La edad y el autoconocimiento
Empezaremos aclarando otro dato importante relacionado con la edad. Ganar en años no significa obligatoriamente ganar en sabiduría, equilibrio y templanza. Los patrones de personalidad evolucionan, no hay duda, pero parten casi siempre de unas mismas raíces, de un mismo sustrato. Por ejemplo, el individuo de “mente cuadrada”, poco receptivo y habituado a ver el mundo con un filtro de negativisimo, no va a experimentar una súbita revolución interior solo por soplar velas de más en su tarta de cumpleaños.
La madurez física y la madurez psicológica no son lo mismo. El propio Aristóteles sostenía que en todo rasgo de carácter hay un exceso, una carencia o una virtud que nos habrá de acompañar a medida que maduremos. Sin embargo, solo quien es capaz de practicar la bondad y el autoconocimiento gozaba, según el filósofo griego, de esa virtud con la que uno mismo será capaz conectar con la auténtica felicidad al saber qué es lo prioritario.
Es fácil de entender: dependiendo de cómo me perciba a mí mismo, entenderé el mundo que me rodea. Si yo soy tacaño, percibiré a la gente generosa como derrochadora. El defecto en mi carácter desvía mis percepciones intelectuales y emocionales. Sin embargo, quien practica ese autoconocimiento donde la bondad y el respeto son esenciales, aplicará un adecuado filtro mental donde buscar y rodearse solo de aquello que armoniza con esos principios.
Tener en nuestra vida a personas nobles, auténticas y enriquecedoras no solo garantiza el disponer de una mejor salud mental y emocional. El propio Aristóteles señalaba que la amistad basada en la virtud favorece nuestro desarrollo moral. Porque un buen amigo es alguien donde poder vernos también a nosotros mismos a través de sus ojos, para segur invirtiendo en autoconocimiento.

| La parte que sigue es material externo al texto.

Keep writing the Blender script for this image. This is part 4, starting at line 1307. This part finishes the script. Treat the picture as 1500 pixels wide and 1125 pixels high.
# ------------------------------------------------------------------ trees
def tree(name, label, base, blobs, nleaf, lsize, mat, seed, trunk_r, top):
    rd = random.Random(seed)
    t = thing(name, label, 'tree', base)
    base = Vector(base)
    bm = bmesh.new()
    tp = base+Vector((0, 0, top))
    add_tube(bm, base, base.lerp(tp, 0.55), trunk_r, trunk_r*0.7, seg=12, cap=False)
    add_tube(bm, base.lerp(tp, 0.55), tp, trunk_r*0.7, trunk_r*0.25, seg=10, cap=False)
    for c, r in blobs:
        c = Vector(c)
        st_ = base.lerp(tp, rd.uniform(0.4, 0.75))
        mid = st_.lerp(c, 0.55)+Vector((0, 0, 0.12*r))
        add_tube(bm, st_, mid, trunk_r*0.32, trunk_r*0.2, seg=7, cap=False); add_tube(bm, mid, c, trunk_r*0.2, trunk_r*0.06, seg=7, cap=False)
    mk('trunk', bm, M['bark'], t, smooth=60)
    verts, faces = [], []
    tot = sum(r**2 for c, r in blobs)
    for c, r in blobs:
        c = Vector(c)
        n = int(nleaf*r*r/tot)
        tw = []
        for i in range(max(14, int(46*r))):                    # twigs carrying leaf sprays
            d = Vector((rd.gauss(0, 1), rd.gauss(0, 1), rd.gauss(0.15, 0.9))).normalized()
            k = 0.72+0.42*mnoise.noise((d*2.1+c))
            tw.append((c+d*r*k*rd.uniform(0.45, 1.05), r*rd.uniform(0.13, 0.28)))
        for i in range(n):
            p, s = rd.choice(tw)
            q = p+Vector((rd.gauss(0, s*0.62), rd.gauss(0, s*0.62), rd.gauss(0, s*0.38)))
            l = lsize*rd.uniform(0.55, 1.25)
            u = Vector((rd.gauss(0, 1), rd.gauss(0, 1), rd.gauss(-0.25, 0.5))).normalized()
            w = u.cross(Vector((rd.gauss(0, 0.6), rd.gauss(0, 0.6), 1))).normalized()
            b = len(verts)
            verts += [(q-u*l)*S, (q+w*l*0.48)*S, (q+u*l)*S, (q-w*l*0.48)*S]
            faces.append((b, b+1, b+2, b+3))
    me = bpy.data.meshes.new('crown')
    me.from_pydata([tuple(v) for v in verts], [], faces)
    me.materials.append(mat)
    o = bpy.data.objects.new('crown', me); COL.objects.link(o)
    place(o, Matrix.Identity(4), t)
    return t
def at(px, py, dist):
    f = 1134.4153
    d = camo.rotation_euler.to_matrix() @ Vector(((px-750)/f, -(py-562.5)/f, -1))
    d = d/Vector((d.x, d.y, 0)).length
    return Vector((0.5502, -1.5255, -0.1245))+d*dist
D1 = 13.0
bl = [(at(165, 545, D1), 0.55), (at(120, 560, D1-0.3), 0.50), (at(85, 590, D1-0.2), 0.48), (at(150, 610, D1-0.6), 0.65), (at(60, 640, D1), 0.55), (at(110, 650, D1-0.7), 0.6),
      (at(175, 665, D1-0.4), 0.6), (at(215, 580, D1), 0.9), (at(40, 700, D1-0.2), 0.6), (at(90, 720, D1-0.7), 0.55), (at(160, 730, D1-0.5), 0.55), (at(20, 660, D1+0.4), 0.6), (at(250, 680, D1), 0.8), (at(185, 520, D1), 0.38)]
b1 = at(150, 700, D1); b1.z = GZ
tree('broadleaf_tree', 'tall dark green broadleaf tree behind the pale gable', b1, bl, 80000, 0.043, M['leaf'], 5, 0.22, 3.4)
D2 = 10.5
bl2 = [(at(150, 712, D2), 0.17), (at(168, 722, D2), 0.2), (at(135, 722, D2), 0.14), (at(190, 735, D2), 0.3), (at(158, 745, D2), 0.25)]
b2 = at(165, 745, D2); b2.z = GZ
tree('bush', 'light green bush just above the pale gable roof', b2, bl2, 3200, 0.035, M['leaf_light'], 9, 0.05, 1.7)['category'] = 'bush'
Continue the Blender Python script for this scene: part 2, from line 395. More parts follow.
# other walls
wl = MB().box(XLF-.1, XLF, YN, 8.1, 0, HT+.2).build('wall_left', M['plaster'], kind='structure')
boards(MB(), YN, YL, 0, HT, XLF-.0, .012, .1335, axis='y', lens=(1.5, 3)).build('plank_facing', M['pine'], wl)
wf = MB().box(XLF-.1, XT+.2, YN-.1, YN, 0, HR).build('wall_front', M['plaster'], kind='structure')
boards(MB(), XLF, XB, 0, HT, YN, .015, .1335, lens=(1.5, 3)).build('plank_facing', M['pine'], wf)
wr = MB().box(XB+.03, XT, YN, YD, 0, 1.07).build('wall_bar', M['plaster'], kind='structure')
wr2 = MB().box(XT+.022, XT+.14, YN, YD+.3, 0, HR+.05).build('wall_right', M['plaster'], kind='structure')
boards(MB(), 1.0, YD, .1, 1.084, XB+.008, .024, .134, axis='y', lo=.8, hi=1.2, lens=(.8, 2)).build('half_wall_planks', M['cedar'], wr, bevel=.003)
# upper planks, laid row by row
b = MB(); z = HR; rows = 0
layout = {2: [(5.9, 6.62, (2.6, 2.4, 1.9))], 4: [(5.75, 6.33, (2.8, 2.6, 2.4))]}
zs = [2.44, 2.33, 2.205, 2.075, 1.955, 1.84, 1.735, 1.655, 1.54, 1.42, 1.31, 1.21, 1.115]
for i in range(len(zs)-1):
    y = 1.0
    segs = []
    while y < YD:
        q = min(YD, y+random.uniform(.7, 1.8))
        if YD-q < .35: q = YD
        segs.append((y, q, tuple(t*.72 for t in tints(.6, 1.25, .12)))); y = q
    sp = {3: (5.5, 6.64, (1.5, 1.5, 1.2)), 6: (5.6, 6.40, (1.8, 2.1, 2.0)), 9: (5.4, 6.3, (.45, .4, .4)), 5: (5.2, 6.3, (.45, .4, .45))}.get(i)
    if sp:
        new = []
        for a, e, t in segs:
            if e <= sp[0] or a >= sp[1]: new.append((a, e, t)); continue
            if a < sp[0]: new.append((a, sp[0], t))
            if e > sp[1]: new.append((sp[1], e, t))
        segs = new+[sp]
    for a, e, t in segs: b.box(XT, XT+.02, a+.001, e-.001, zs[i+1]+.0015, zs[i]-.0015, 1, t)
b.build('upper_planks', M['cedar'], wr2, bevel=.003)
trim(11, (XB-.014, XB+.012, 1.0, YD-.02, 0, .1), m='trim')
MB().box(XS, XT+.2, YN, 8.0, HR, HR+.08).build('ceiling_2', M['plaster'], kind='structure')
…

Saber a quién quieres y lo que quieres no es ser egoísta
La vida se compone de momentos, de personas y experiencias variadas encadenadas como perlas. De nosotros depende ser selectivos y dar valor a esas piezas que, gracias a su brillo intenso, nos permiten tener una existencia más hermosa a la vez que significativa. Por ello, es necesario tener claro un dato muy concreto: ser selectivo no es ser egoísta.
Ganar en edad tiene muchas ventajas siempre y cuando, tengamos una mente abierta, intuitiva y que ha sabido sacar adecuadas conclusiones de las propias vivencias. Tarde o temprano, uno acaba dándose cuenta de que sobran cosas, de que nuestro equipaje personal arrastra un peso excesivo donde nos será imposible facturar esa maleta para continuar nuestro viaje a la felicidad.
Madurar es por tanto aprender a aplicar filtros psicológicos y emocionales. Quien se atreve a dejar ir ciertas amistades, ciertas relaciones, costumbres y determinados entornos, no peca de soberbia, al contrario, practica un fabuloso mecanismo de supervivencia. Algo que todos sabemos es que cuando somos muy jóvenes nuestro filtro relacional no tiene límites: somos receptivos a todo e intentamos impregnarnos de cualquier cosa que nos llega. Queremos experimentar, vibrar, emocionarnos…
Sin embargo, a medida que pasan los años y llegan las decepciones y los aprendizajes, entendemos que para tener una vida de calidad, “restar” personas, situaciones y actividades es necesario. Quedarnos con los que nos hace feliz es poder respirar en paz para seguir creciendo, para seguir madurando.
Alguien dijo una vez que el secreto de una vida feliz no está en correr muy rápido ni en subir muy alto. Está en saber saltar, en sortear altibajos, en encontrar refugio e inspiración en esas rocas del río de nuestras vidas donde se hallan los rincones más hermosos, las más sólidos y relucientes.